À toutes les échelles, mais en particulier à l’échelle locale. Dans le cadre du dispositif Territoires zéro chômeur de longue durée par exemple, tous les acteurs – y compris les chômeurs – se mettent autour de la table. Avec le temps du dialogue et de la concertation, ils créent ainsi des emplois décents et désirables, car ils sont utiles et pour la plupart tournés vers la transition écologique.

M.-A.G.

C’est un changement de gouvernance dont nous avons besoin : nous fonctionnons de façon trop verticale aujourd’hui. Nous réclamons aussi depuis longtemps de mieux évaluer les impacts des politiques publiques et des réformes, en particulier à partir des 10 % les plus pauvres. Sans oublier d’évaluer tout ce qui n’entre pas dans un tableau Excel, comme ce que vient d’évoquer Marylise.

Avec la transition, le changement climatique, l’IA… le travail est à l’aube de bouleversements difficilement imaginables. Comment , là aussi, garantir la justice sociale ?
M.L.

Tous les secteurs d’activité vont devoir se transformer. La difficulté est que les sujets emplois-compétences ne sont pas abordés en priorité, et que la transition écologique n’est pas encore un thème du dialogue social dans les entreprises, et c’est dommageable.
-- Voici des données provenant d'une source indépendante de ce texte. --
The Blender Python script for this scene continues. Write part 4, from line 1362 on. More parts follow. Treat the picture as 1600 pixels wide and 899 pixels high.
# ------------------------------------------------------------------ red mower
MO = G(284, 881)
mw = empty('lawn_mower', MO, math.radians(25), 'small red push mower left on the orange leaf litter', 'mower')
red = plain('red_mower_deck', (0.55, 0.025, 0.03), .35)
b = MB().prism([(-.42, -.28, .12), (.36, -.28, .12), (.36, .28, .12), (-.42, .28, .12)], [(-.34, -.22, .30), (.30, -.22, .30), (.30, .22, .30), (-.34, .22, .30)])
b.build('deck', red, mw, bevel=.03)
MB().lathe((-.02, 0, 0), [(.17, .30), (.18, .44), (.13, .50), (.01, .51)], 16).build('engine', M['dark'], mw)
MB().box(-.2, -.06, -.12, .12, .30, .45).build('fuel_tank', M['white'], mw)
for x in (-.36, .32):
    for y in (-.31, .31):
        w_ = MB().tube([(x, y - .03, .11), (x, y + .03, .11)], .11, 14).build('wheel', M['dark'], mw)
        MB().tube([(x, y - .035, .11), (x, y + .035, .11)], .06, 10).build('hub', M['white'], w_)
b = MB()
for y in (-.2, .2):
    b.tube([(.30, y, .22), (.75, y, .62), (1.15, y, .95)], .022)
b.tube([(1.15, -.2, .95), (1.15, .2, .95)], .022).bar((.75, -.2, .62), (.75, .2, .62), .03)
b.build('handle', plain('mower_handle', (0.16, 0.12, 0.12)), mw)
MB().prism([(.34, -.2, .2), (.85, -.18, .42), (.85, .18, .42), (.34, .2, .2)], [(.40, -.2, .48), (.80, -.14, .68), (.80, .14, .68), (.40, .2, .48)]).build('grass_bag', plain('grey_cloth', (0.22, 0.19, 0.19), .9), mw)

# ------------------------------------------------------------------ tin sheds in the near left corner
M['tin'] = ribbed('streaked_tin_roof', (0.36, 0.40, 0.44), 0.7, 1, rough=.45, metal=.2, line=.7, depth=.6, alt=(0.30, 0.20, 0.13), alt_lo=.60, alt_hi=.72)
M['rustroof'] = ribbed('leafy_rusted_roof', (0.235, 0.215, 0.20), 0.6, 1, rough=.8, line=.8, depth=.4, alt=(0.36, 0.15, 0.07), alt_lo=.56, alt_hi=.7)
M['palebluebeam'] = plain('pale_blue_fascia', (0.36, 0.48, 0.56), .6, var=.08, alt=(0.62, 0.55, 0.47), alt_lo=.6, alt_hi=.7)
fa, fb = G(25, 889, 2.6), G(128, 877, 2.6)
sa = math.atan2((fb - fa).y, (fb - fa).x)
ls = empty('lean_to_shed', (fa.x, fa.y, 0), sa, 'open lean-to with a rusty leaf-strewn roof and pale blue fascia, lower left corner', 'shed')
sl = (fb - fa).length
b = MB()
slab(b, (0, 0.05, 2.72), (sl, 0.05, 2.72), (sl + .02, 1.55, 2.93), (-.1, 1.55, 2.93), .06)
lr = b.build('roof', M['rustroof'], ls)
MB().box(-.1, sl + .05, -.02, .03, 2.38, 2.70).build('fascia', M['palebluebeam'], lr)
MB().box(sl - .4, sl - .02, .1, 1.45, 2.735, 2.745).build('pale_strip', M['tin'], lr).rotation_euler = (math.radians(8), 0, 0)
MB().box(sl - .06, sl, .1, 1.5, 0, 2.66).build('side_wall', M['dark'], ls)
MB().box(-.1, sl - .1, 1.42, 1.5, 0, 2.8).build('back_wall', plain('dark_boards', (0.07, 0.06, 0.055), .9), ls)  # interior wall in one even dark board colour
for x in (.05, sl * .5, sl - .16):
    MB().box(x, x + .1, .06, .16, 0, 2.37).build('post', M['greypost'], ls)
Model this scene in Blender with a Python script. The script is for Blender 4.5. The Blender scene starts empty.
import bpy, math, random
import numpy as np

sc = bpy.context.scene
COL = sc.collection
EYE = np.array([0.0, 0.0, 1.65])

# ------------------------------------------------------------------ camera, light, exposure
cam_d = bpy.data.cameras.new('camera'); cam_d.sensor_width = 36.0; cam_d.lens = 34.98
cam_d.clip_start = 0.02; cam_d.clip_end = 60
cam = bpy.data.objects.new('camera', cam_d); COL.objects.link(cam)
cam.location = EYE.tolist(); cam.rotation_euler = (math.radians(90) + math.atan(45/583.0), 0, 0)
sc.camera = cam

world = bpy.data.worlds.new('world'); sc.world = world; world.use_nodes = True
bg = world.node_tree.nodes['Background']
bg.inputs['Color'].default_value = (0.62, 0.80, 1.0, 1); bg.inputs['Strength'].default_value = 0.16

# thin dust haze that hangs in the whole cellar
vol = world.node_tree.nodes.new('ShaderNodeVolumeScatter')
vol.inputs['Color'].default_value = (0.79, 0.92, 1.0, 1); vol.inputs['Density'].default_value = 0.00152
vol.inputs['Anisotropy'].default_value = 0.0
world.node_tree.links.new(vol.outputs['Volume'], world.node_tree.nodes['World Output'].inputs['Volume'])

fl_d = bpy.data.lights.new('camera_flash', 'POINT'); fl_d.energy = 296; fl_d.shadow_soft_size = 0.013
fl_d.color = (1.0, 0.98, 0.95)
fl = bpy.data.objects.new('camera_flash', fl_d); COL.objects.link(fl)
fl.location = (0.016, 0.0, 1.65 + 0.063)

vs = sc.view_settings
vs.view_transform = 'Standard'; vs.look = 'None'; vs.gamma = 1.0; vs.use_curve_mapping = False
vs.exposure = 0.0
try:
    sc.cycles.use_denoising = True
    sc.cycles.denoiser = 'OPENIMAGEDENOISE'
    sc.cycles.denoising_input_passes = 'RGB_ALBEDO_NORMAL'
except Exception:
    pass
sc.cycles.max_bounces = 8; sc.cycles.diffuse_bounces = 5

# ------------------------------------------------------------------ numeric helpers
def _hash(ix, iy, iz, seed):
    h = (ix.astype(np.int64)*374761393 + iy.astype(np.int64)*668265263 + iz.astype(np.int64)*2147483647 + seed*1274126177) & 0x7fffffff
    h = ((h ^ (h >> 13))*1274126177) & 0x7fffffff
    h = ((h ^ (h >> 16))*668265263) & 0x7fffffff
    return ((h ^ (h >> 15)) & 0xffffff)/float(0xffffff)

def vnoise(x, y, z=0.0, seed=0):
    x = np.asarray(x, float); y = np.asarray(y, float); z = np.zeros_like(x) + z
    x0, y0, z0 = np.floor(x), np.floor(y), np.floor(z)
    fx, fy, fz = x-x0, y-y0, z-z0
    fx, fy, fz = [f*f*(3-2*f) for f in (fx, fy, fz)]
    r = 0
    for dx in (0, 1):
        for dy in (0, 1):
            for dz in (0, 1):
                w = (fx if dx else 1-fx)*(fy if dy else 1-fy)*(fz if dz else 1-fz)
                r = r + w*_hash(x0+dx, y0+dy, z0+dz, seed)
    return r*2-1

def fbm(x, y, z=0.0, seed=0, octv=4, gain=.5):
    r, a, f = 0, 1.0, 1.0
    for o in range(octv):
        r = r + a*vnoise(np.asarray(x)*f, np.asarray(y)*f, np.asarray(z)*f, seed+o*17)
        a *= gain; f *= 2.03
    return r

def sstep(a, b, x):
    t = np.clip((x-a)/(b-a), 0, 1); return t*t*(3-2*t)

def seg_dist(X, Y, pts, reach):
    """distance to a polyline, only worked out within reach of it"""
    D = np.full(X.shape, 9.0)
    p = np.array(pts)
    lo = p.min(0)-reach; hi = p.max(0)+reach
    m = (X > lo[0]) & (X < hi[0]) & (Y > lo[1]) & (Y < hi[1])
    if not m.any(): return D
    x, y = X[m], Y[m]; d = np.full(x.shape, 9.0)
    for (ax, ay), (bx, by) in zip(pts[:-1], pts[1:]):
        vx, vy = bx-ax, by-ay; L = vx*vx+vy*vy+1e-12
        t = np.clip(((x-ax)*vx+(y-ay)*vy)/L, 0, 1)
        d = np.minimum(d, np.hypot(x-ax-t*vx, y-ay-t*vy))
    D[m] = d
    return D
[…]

Il va falloir beaucoup de concertations pour cartographier, flécher, financer, former, accompagner, reconvertir à l’échelle individuelle et collective. Certaines entreprises poussées par les militants CFDT comme Eram l’ont compris, et ouvrent des négociations pour adapter les conditions de travail : à quelle température arrête-t-on de travailler ? Quels aménagements pour les mobilités décarbonées ? Etc.

M.-A.G.

Et avec davantage de concertations, nous aurions des mesures d’accompagnement des plus pauvres bien plus adaptées à leurs conditions de vie et de santé. Par exemple, le Plan pauvreté propose comme mesure phare une aide pour s’acheter un vélo. Or ils sont nombreux à vivre loin de leur lieu de travail ou à ne pas être physiquement en état de pratiquer le vélo. Se concerter et anticiper est la clé pour rendre acceptables les arbitrages qui nous attendent et embarquer tout le monde.